The four coaches in the Finals the past five seasons reached the Finals in their first season: Steve Kerr with Golden State, David Blatt and Tyronn Lue with Cleveland and Nurse with Toronto.

Nurse grew up in Iowa, played at Northern Iowa and after college, he began his coaching career, first as a player-coach for the Derby Storm in England and then as head coach for NAIA Grand View University (Des Moines, Iowa).

Toronto Raptors head coach Nick Nurse. (Photo: Tom Szczerbowski, USA TODAY Sports)

There is no such thing as a normal path to a head-coaching job in the NBA, but Nurse took a path he felt could get him where he wanted even if it meant coaching in low-level, far-flung locales: Birmingham, Manchester and Brighton, England; Ostend, Belgium; Vermillion, South Dakota.

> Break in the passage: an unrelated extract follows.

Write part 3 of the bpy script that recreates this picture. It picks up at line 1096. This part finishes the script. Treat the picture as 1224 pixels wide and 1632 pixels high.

“My goal early in becoming a head coach so young was to find out if I could do it,” Nurse said. “I just wanted to see if I could be a good head coach and then start learning from head coaching.

“So, all those stops – I don't know how many years it was, 18, 20 years – of being a head coach, and in some pretty remote places, was still a valuable learning experience for me from just running and managing the team and being up in front of a team and preparing scouting reports and trying to figure out chemistry and lineups and schemes.”

Ujiri, who played pro basketball in England in the mid-’90s, remembers Nurse being the talk of the league because he was such a young head coach.

“We're a hardworking team, and Nick has that persona and that ethic that really translates to everybody and the whole organization,” Ujiri said.

Though Nurse had talent to work with, especially when the Raptors traded for Kawhi Leonard, he still had to navigate difficult situations this season, specifically management of Leonard’s playing time (he played in just 60 games).

“Nick has just been one to never complain," Ujiri said. “It's always ‘How does he adjust? How does he use what he has with the players?’ And to me that's one thing that has really stood out with him, and he's done a remarkable job.”